You can’t have Kraft Parmigiano-Reggiano stamping their product and say that what they’re selling is Parmigiano-Reggiano. It’s not, it’s full of cellulose and other ingredients. Whereas Parmigiano-Reggiano is made with three ingredients here; rennet, milk and salt, that’s it. Again, there’s much respect for what the cow is eating, where the cow is raised, how they make the milk, how many rounds of milk they make per day.
So, to lose that too big industries that can mass produce something of a lesser quality would be the end of quality. How are we going to be inspired to create if we lose our deep consideration for quality? Plus, when you buy from small farmers the money goes directly to the families, making it more sustainable.
What should Canadians understand about Italian certifications?
It’s a guarantee of quality. It’s going to be more expensive, but that money is worth it. If you really want to support the people that are producing the high-quality food products and you want a real taste of Italy and the terroir and tradition, then that’s what you need to invest in.
Tell me about your humanitarian work?
I dedicate all my free time to a non-profit that I co-founded here in Modena called Association for the Integration of Women last year. It’s an organization that takes migrant women between the ages of twenty and thirty-five, which has been deemed the most disadvantaged group of people in all of the European Union right now.
We offer them cultural integration services and culinary courses with job placements at the end of the four-month program.
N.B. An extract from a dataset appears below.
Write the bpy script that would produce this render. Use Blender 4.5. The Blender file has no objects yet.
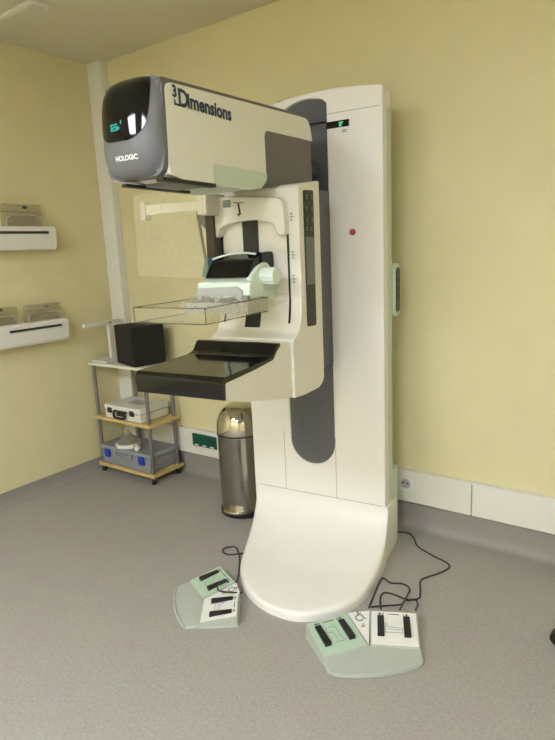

We’ve been able to successfully employ many women since starting. I love that I can relate to these women and say, “I’m a migrant woman too.” I’m a non-Italian in Italy right now and I’ve been accepted by the Italian gastronomic community which is a huge breath of motivation in everything that we’re doing and for the women in this association.
Why is it important to train migrant female workers in the kitchen?
I think that the kitchen is more than just a trade, I think the kitchen offers a community, a support system, a friendship, it’s the skill that I have to offer and hopefully, this can be used as a template for other trades as well.
We all have something within ourselves that we can share to help create communities and support systems. The skill set that I really want to share with these women is culinary training.
Any final thoughts on future moves for you?
The most beautiful thing in life is to realize that you still know nothing. I’ve been cooking now for seventeen years and I have been learning every single day of my life. In this job, I’m always surprised, always trying something new. After seventeen years, I understand that I still have so much more to learn, I have so many things to see, so many places to travel and so many wonderful people to meet. And so for me, it’s just about continuing to live this kind of life that allows me to say yes to every single opportunity.
Right now, I’m in Italy, who knows where I’ll be next. It’s all about keeping that door open.